EXERCISE GOAL —
Starting from the top of the material, restate each line exactly until the line that contains "cam_d.dof.aperture_fstop = 9.0", which is also copied. Pictures are excluded.

--- Begin MATERIAL ---

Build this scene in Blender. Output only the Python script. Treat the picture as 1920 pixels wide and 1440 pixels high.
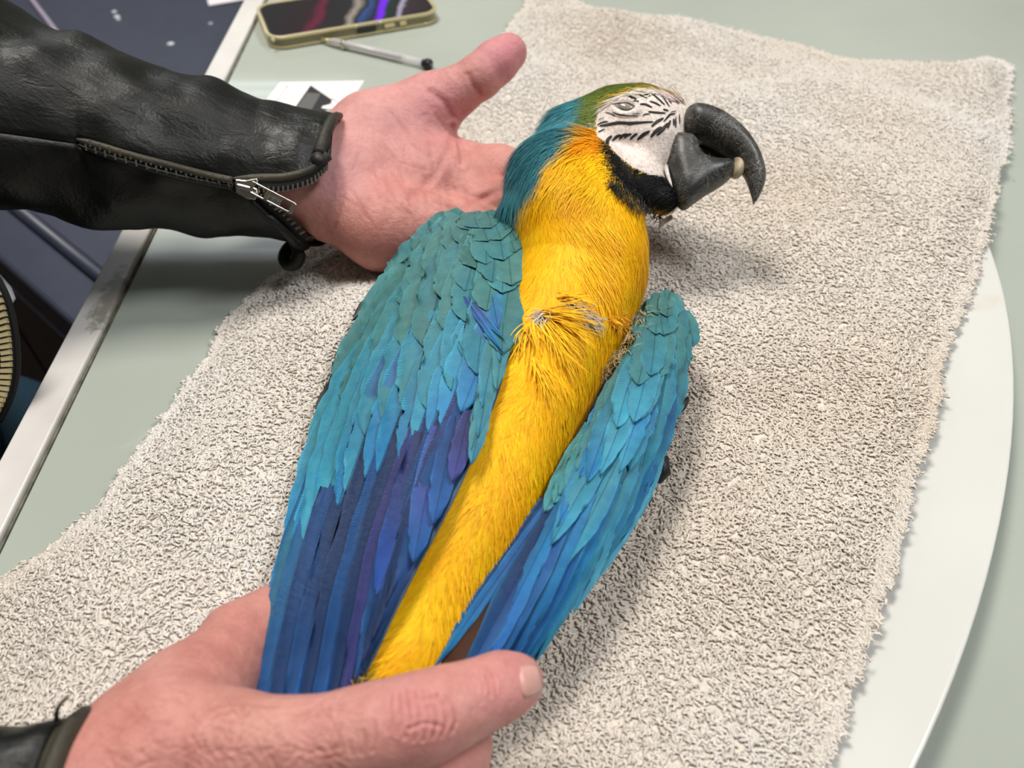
import bpy, math, random
import numpy as np
from mathutils import Vector, Matrix
from mathutils.bvhtree import BVHTree
from mathutils.geometry import delaunay_2d_cdt

random.seed(7)
RNG = np.random.default_rng(11)
for o in list(bpy.data.objects):
    bpy.data.objects.remove(o)
scene = bpy.context.scene
COL = scene.collection

# ------------------------------------------------------------------ camera
F = 1500.0                      # focal length in pixels of a 1920x1440 frame
PITCH = math.radians(48)
H = 0.31                        # camera height over the table top (z = 0)
SP, CP = math.sin(PITCH), math.cos(PITCH)
cam_d = bpy.data.cameras.new('camera')
cam_d.sensor_width = 36.0
cam_d.lens = F / 1920 * 36
cam_d.clip_start = 0.01
cam = bpy.data.objects.new('camera', cam_d)
COL.objects.link(cam)
cam.location = (0, 0, H)
cam.rotation_euler = (math.pi / 2 - PITCH, 0, 0)
scene.camera = cam
cam_d.dof.use_dof = True
cam_d.dof.focus_distance = 0.36
cam_d.dof.aperture_fstop = 9.0

# ------------------------------------------------------------------ world, lamps, exposure
world = bpy.data.worlds.new('world')
scene.world = world
world.use_nodes = True
world.node_tree.nodes['Background'].inputs[0].default_value = (0.75, 0.85, 1.0, 1)
world.node_tree.nodes['Background'].inputs[1].default_value = 0.25
scene.view_settings.view_transform = 'Standard'
scene.view_settings.look = 'None'
scene.view_settings.gamma = 1.0
scene.view_settings.use_curve_mapping = False
scene.view_settings.exposure = -0.18

def area(name, loc, size, size_y, power, color, target):
    l = bpy.data.lights.new(name, 'AREA')
    l.shape = 'RECTANGLE'; l.size = size; l.size_y = size_y
    l.energy = power; l.color = color
    o = bpy.data.objects.new(name, l); COL.objects.link(o)
    o.location = loc
    o.rotation_euler = (Vector(target) - Vector(loc)).to_track_quat('-Z', 'Y').to_euler()
    return o
# the lamps of the two ceiling fixtures (diffusers are built further down), pointing straight down
area('ceiling_lamp', (-0.42, 0.80, 1.69), 0.5, 0.5, 31, (1.0, 0.955, 0.885), (-0.42, 0.8, 0))
area('ceiling_lamp', (1.05, 0.25, 1.69), 0.5, 0.5, 25, (0.955, 0.98, 1.0), (1.05, 0.25, 0))

# ------------------------------------------------------------------ helpers
C0 = np.array([0, 0, H])
E_UP = np.array([0, SP, CP]); E_BACK = np.array([0, -CP, SP]); E_RIGHT = np.array([1.0, 0, 0])

def ray(px, py):
    px = np.asarray(px, float); py = np.asarray(py, float)
    u = (px - 960) / F; v = (py - 720) / F
    return np.stack([u, CP - v * SP, -(SP + v * CP)], -1)
def P(px, py, z):
    """world point at height z on the sight line of a photo pixel"""
    d = ray(px, py)
    t = (np.asarray(z, float) - H) / d[..., 2]
    return C0 + t[..., None] * d
def PD(px, py, depth):
    return C0 + np.asarray(depth, float)[..., None] * ray(px, py)
def depth_of(X):
    r = np.asarray(X, float) - C0
    return r[..., 1] * CP - r[..., 2] * SP
def proj(X):
    r = np.asarray(X, float) - C0
    d = r[..., 1] * CP - r[..., 2] * SP
    return 960 + F * r[..., 0] / d, 720 + F * (-r[..., 1] * SP - r[..., 2] * CP) / d

def lin(c):
    c = np.asarray(c, float) / 255.0
    return np.where(c <= 0.04045, c / 12.92, ((c + 0.055) / 1.055) ** 2.4)
def L4(c):
    return tuple(lin(c)) + (1.0,)

def hash3(i, j, k, seed=0):
    h = (i * 374761393 + j * 668265263 + k * 2147483647 + seed * 974634721) & 0xFFFFFFFF
    h = ((h ^ (h >> 13)) * 1274126177) & 0xFFFFFFFF
    h = h ^ (h >> 16)
    return (h & 0xFFFF) / 65535.0
def vnoise(X, scale, seed=0):
    """smooth value noise in [-1, 1] at points X (...,3)"""
    Q = np.asarray(X, float) * scale
    I = np.floor(Q).astype(np.int64); f = Q - I; f = f * f * (3 - 2 * f)
    r = 0
    for a in (0, 1):
        for b in (0, 1):
            for c in (0, 1):
                w = (f[..., 0] if a else 1 - f[..., 0]) * (f[..., 1] if b else 1 - f[..., 1]) * (f[..., 2] if c else 1 - f[..., 2])
                r = r + w * hash3(I[..., 0] + a, I[..., 1] + b, I[..., 2] + c, seed)
    return r * 2 - 1

def polyline(pts, t):
    """point(s) at fraction t (by index) of a smooth curve through pts"""
    pts = np.asarray(pts, float); n = len(pts)
    x = np.clip(np.asarray(t, float), 0, 1) * (n - 1)
    i = np.minimum(x.astype(int), n - 2); f = (x - i)[..., None]
    p1 = pts[i]; p2 = pts[i + 1]; p0 = pts[np.maximum(i - 1, 0)]; p3 = pts[np.minimum(i + 2, n - 1)]
    return 0.5 * ((2 * p1) + (p2 - p0) * f + (2 * p0 - 5 * p1 + 4 * p2 - p3) * f ** 2 + (3 * p1 - p0 - 3 * p2 + p3) * f ** 3)

def in_poly(x, y, poly):
    poly = np.asarray(poly, float); x = np.asarray(x); y = np.asarray(y)
    r = np.zeros(x.shape, bool); n = len(poly); j = n - 1
    for i in range(n):
        xi, yi = poly[i]; xj, yj = poly[j]
        if yi != yj:
            c = ((yi > y) != (yj > y)) & (x < (xj - xi) * (y - yi) / (yj - yi) + xi)
            r ^= c
        j = i
    return r
def seg_dist(x, y, poly, closed=True):
    poly = np.asarray(poly, float); n = len(poly)
    best = np.full(np.shape(x), 1e9)
    for i in range(n if closed else n - 1):
        a = poly[i]; b = poly[(i + 1) % n]; d = b - a
        t = np.clip(((x - a[0]) * d[0] + (y - a[1]) * d[1]) / max(d @ d, 1e-12), 0, 1)
        best = np.minimum(best, np.hypot(x - a[0] - t * d[0], y - a[1] - t * d[1]))
    return best
def sd_poly(x, y, poly):
    d = seg_dist(x, y, poly)
    return np.where(in_poly(x, y, poly), d, -d)      # positive inside
def smooth01(a, b, x):
    t = np.clip((x - a) / (b - a), 0, 1)
    return t * t * (3 - 2 * t)

def mesh_obj(name, verts, faces, mat=None, parent=None, smooth=True, cols=None, uv=None, kind=None, mats=None, fmat=None):
    me = bpy.data.meshes.new(name)
    verts = np.asarray(verts, np.float32)
    if isinstance(faces, np.ndarray):
        nf, k = faces.shape
        me.vertices.add(len(verts)); me.vertices.foreach_set('co', verts.ravel())
        me.loops.add(nf * k); me.loops.foreach_set('vertex_index', faces.astype(np.int32).ravel())
        me.polygons.add(nf)
        me.polygons.foreach_set('loop_start', np.arange(0, nf * k, k, dtype=np.int32))
        me.update(calc_edges=True)
    else:
        me.from_pydata([tuple(map(float, v)) for v in verts], [], [tuple(int(i) for i in f) for f in faces])
    if smooth:
        me.polygons.foreach_set('use_smooth', np.ones(len(me.polygons), bool))
    if cols is not None:
        at = me.color_attributes.new('Col', 'FLOAT_COLOR', 'POINT')
        c = np.ones((len(verts), 4), np.float32); c[:, :3] = cols
        at.data.foreach_set('color', c.ravel())
    if uv is not None:
        ul = me.uv_layers.new(name='UVMap')
        idx = np.zeros(len(me.loops), np.int32); me.loops.foreach_get('vertex_index', idx)
        ul.data.foreach_set('uv', np.asarray(uv, np.float32)[idx].ravel())
    if mats:
        for m in mats: me.materials.append(m)
        me.polygons.foreach_set('material_index', np.asarray(fmat, np.int32))
    elif mat is not None:
        me.materials.append(mat)
    me.update()
    o = bpy.data.objects.new(name, me); COL.objects.link(o)
    if parent is not None: o.parent = parent
    if kind: o['kind'] = kind
    return o
def dup(o, parent=None, **kw):
    c = o.copy(); COL.objects.link(c); c.parent = parent
    for k, v in kw.items(): c[k] = v
    return c
def empty(name, label, cat, group=None):
    o = bpy.data.objects.new(name, None); COL.objects.link(o)
    o.empty_display_size = 0.02
    o['label'] = label; o['category'] = cat
    if group: o['group'] = group
    return o
def tag(o, label, cat, group=None):
    o['label'] = label; o['category'] = cat
    if group: o['group'] = group
    return o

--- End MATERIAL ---

RESPONSE FOR THIS EXERCISE —
Build this scene in Blender. Output only the Python script. Treat the picture as 1920 pixels wide and 1440 pixels high.
import bpy, math, random
import numpy as np
from mathutils import Vector, Matrix
from mathutils.bvhtree import BVHTree
from mathutils.geometry import delaunay_2d_cdt

random.seed(7)
RNG = np.random.default_rng(11)
for o in list(bpy.data.objects):
    bpy.data.objects.remove(o)
scene = bpy.context.scene
COL = scene.collection

# ------------------------------------------------------------------ camera
F = 1500.0                      # focal length in pixels of a 1920x1440 frame
PITCH = math.radians(48)
H = 0.31                        # camera height over the table top (z = 0)
SP, CP = math.sin(PITCH), math.cos(PITCH)
cam_d = bpy.data.cameras.new('camera')
cam_d.sensor_width = 36.0
cam_d.lens = F / 1920 * 36
cam_d.clip_start = 0.01
cam = bpy.data.objects.new('camera', cam_d)
COL.objects.link(cam)
cam.location = (0, 0, H)
cam.rotation_euler = (math.pi / 2 - PITCH, 0, 0)
scene.camera = cam
cam_d.dof.use_dof = True
cam_d.dof.focus_distance = 0.36
cam_d.dof.aperture_fstop = 9.0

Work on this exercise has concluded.